-- START OF INFORMATION SHOWN --
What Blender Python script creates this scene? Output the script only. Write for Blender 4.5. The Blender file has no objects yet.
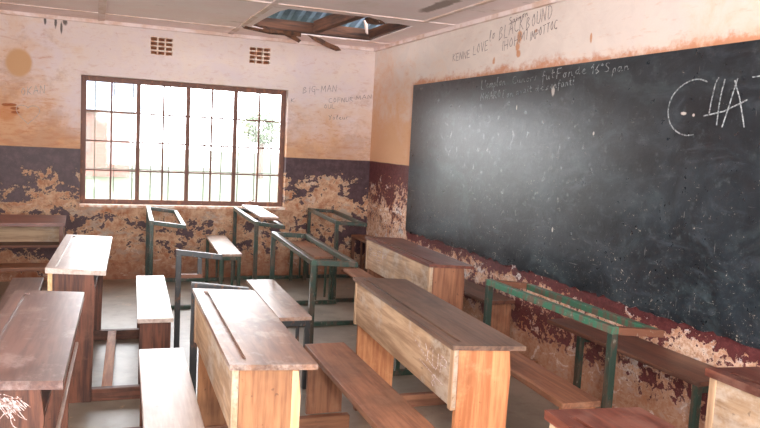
import bpy, bmesh, math, random
from mathutils import Vector, Matrix
random.seed(7)
C = bpy.context.scene.collection
R = math.radians
H = 2.517            # ceiling height
XL, YR = -5.3, -9.2  # left wall, rear wall (both behind or beside the camera)

# ------------------------------------------------------------------ node helpers
def lin(c):
    return tuple(((v/255)/12.92 if v/255 <= .04045 else ((v/255+.055)/1.055)**2.4) for v in c) + (1,)

class G:
    def __init__(s, name):
        s.m = bpy.data.materials.new(name); s.m.use_nodes = True
        s.t = s.m.node_tree; s.t.nodes.clear()
        s.out = s.t.nodes.new('ShaderNodeOutputMaterial')
        s.b = s.t.nodes.new('ShaderNodeBsdfPrincipled')
        s.t.links.new(s.b.outputs[0], s.out.inputs[0])
        s.co = s.t.nodes.new('ShaderNodeTexCoord').outputs['Object']
        sp = s.t.nodes.new('ShaderNodeSeparateXYZ'); s.t.links.new(s.co, sp.inputs[0])
        s.x, s.y, s.z = sp.outputs
    def set(s, sock, v):
        if isinstance(v, (int, float)): sock.default_value = v
        elif isinstance(v, tuple): sock.default_value = v
        else: s.t.links.new(v, sock)
    def math(s, op, a, b=0.0, c=None, clamp=False):
        n = s.t.nodes.new('ShaderNodeMath'); n.operation = op; n.use_clamp = clamp
        s.set(n.inputs[0], a); s.set(n.inputs[1], b)
        if c is not None: s.set(n.inputs[2], c)
        return n.outputs[0]
    def add(s, a, b): return s.math('ADD', a, b)
    def sub(s, a, b): return s.math('SUBTRACT', a, b)
    def mul(s, a, b, clamp=False): return s.math('MULTIPLY', a, b, clamp=clamp)
    def map(s, loc=(0,0,0), scale=(1,1,1), rnd=False, rot=(0,0,0)):
        n = s.t.nodes.new('ShaderNodeMapping'); s.t.links.new(s.co, n.inputs[0])
        n.inputs['Location'].default_value = loc; n.inputs['Scale'].default_value = scale
        n.inputs['Rotation'].default_value = rot
        if rnd:
            oi = s.t.nodes.new('ShaderNodeObjectInfo')
            cb = s.t.nodes.new('ShaderNodeCombineXYZ')
            r = s.mul(oi.outputs['Random'], 37.0)
            for i in range(3): s.t.links.new(r, cb.inputs[i])
            s.t.links.new(cb.outputs[0], n.inputs['Location'])
        return n.outputs[0]
    def noise(s, vec, scale=1.0, detail=5, rough=.55, dist=0.0):
        n = s.t.nodes.new('ShaderNodeTexNoise'); s.set(n.inputs['Vector'], vec)
        n.inputs['Scale'].default_value = scale; n.inputs['Detail'].default_value = detail
        n.inputs['Roughness'].default_value = rough; n.inputs['Distortion'].default_value = dist
        return n.outputs['Fac']
    def step(s, v, lo, hi):
        n = s.t.nodes.new('ShaderNodeMapRange'); n.interpolation_type = 'SMOOTHSTEP'
        s.set(n.inputs[0], v); s.set(n.inputs[1], lo); s.set(n.inputs[2], hi)
        n.inputs[3].default_value = 0; n.inputs[4].default_value = 1
        return n.outputs[0]
    def curve(s, v, pts):          # piecewise-linear value of v; pts = [(v, out), ...]
        lo, hi = pts[0][0], pts[-1][0]
        f = s.math('DIVIDE', s.sub(v, lo), hi-lo, clamp=True)
        n = s.t.nodes.new('ShaderNodeValToRGB'); s.t.links.new(f, n.inputs[0])
        e = n.color_ramp.elements
        while len(e) < len(pts): e.new(.5)
        for el, (p, o) in zip(e, pts):
            el.position = (p-lo)/(hi-lo)
        for el, (p, o) in zip(e, pts): el.color = (o*.5+.5, o*.5+.5, o*.5+.5, 1)   # ramps cannot hold negative values
        return s.mul(s.sub(n.outputs[0], .5), 2.0)
    def mix(s, f, a, b):
        n = s.t.nodes.new('ShaderNodeMix'); n.data_type = 'RGBA'
        s.set(n.inputs[0], f); s.set(n.inputs[6], a); s.set(n.inputs[7], b)
        return n.outputs[2]
    def blob(s, cx, cz, rx, rz, ax='x', wob=None, soft=.35):   # elliptical mark with a ragged edge
        a = s.x if ax == 'x' else s.y
        d = s.math('SQRT', s.add(s.math('POWER', s.mul(s.sub(a, cx), 1/rx), 2.0), s.math('POWER', s.mul(s.sub(s.z, cz), 1/rz), 2.0)))
        if wob is not None: d = s.add(d, s.mul(s.sub(wob, .5), 1.6))
        return s.sub(1.0, s.step(d, 1-soft, 1+soft*.4))
    def bump(s, h, strength=.3, dist=.01):
        n = s.t.nodes.new('ShaderNodeBump'); n.inputs['Strength'].default_value = strength
        n.inputs['Distance'].default_value = dist; s.set(n.inputs['Height'], h)
        s.t.links.new(n.outputs[0], s.b.inputs['Normal'])
    def col(s, c): s.set(s.b.inputs['Base Color'], c)
    def rough(s, v): s.set(s.b.inputs['Roughness'], v)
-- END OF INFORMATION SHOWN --
_THE EXERCISE_
Return the material exactly as given, apart from the pictures.

_THE RESPONSE_
What Blender Python script creates this scene? Output the script only. Write for Blender 4.5. The Blender file has no objects yet.
import bpy, bmesh, math, random
from mathutils import Vector, Matrix
random.seed(7)
C = bpy.context.scene.collection
R = math.radians
H = 2.517            # ceiling height
XL, YR = -5.3, -9.2  # left wall, rear wall (both behind or beside the camera)

# ------------------------------------------------------------------ node helpers
def lin(c):
    return tuple(((v/255)/12.92 if v/255 <= .04045 else ((v/255+.055)/1.055)**2.4) for v in c) + (1,)

class G:
    def __init__(s, name):
        s.m = bpy.data.materials.new(name); s.m.use_nodes = True
        s.t = s.m.node_tree; s.t.nodes.clear()
        s.out = s.t.nodes.new('ShaderNodeOutputMaterial')
        s.b = s.t.nodes.new('ShaderNodeBsdfPrincipled')
        s.t.links.new(s.b.outputs[0], s.out.inputs[0])
        s.co = s.t.nodes.new('ShaderNodeTexCoord').outputs['Object']
        sp = s.t.nodes.new('ShaderNodeSeparateXYZ'); s.t.links.new(s.co, sp.inputs[0])
        s.x, s.y, s.z = sp.outputs
    def set(s, sock, v):
        if isinstance(v, (int, float)): sock.default_value = v
        elif isinstance(v, tuple): sock.default_value = v
        else: s.t.links.new(v, sock)
    def math(s, op, a, b=0.0, c=None, clamp=False):
        n = s.t.nodes.new('ShaderNodeMath'); n.operation = op; n.use_clamp = clamp
        s.set(n.inputs[0], a); s.set(n.inputs[1], b)
        if c is not None: s.set(n.inputs[2], c)
        return n.outputs[0]
    def add(s, a, b): return s.math('ADD', a, b)
    def sub(s, a, b): return s.math('SUBTRACT', a, b)
    def mul(s, a, b, clamp=False): return s.math('MULTIPLY', a, b, clamp=clamp)
    def map(s, loc=(0,0,0), scale=(1,1,1), rnd=False, rot=(0,0,0)):
        n = s.t.nodes.new('ShaderNodeMapping'); s.t.links.new(s.co, n.inputs[0])
        n.inputs['Location'].default_value = loc; n.inputs['Scale'].default_value = scale
        n.inputs['Rotation'].default_value = rot
        if rnd:
            oi = s.t.nodes.new('ShaderNodeObjectInfo')
            cb = s.t.nodes.new('ShaderNodeCombineXYZ')
            r = s.mul(oi.outputs['Random'], 37.0)
            for i in range(3): s.t.links.new(r, cb.inputs[i])
            s.t.links.new(cb.outputs[0], n.inputs['Location'])
        return n.outputs[0]
    def noise(s, vec, scale=1.0, detail=5, rough=.55, dist=0.0):
        n = s.t.nodes.new('ShaderNodeTexNoise'); s.set(n.inputs['Vector'], vec)
        n.inputs['Scale'].default_value = scale; n.inputs['Detail'].default_value = detail
        n.inputs['Roughness'].default_value = rough; n.inputs['Distortion'].default_value = dist
        return n.outputs['Fac']
    def step(s, v, lo, hi):
        n = s.t.nodes.new('ShaderNodeMapRange'); n.interpolation_type = 'SMOOTHSTEP'
        s.set(n.inputs[0], v); s.set(n.inputs[1], lo); s.set(n.inputs[2], hi)
        n.inputs[3].default_value = 0; n.inputs[4].default_value = 1
        return n.outputs[0]
    def curve(s, v, pts):          # piecewise-linear value of v; pts = [(v, out), ...]
        lo, hi = pts[0][0], pts[-1][0]
        f = s.math('DIVIDE', s.sub(v, lo), hi-lo, clamp=True)
        n = s.t.nodes.new('ShaderNodeValToRGB'); s.t.links.new(f, n.inputs[0])
        e = n.color_ramp.elements
        while len(e) < len(pts): e.new(.5)
        for el, (p, o) in zip(e, pts):
            el.position = (p-lo)/(hi-lo)
        for el, (p, o) in zip(e, pts): el.color = (o*.5+.5, o*.5+.5, o*.5+.5, 1)   # ramps cannot hold negative values
        return s.mul(s.sub(n.outputs[0], .5), 2.0)
    def mix(s, f, a, b):
        n = s.t.nodes.new('ShaderNodeMix'); n.data_type = 'RGBA'
        s.set(n.inputs[0], f); s.set(n.inputs[6], a); s.set(n.inputs[7], b)
        return n.outputs[2]
    def blob(s, cx, cz, rx, rz, ax='x', wob=None, soft=.35):   # elliptical mark with a ragged edge
        a = s.x if ax == 'x' else s.y
        d = s.math('SQRT', s.add(s.math('POWER', s.mul(s.sub(a, cx), 1/rx), 2.0), s.math('POWER', s.mul(s.sub(s.z, cz), 1/rz), 2.0)))
        if wob is not None: d = s.add(d, s.mul(s.sub(wob, .5), 1.6))
        return s.sub(1.0, s.step(d, 1-soft, 1+soft*.4))
    def bump(s, h, strength=.3, dist=.01):
        n = s.t.nodes.new('ShaderNodeBump'); n.inputs['Strength'].default_value = strength
        n.inputs['Distance'].default_value = dist; s.set(n.inputs['Height'], h)
        s.t.links.new(n.outputs[0], s.b.inputs['Normal'])
    def col(s, c): s.set(s.b.inputs['Base Color'], c)
    def rough(s, v): s.set(s.b.inputs['Roughness'], v)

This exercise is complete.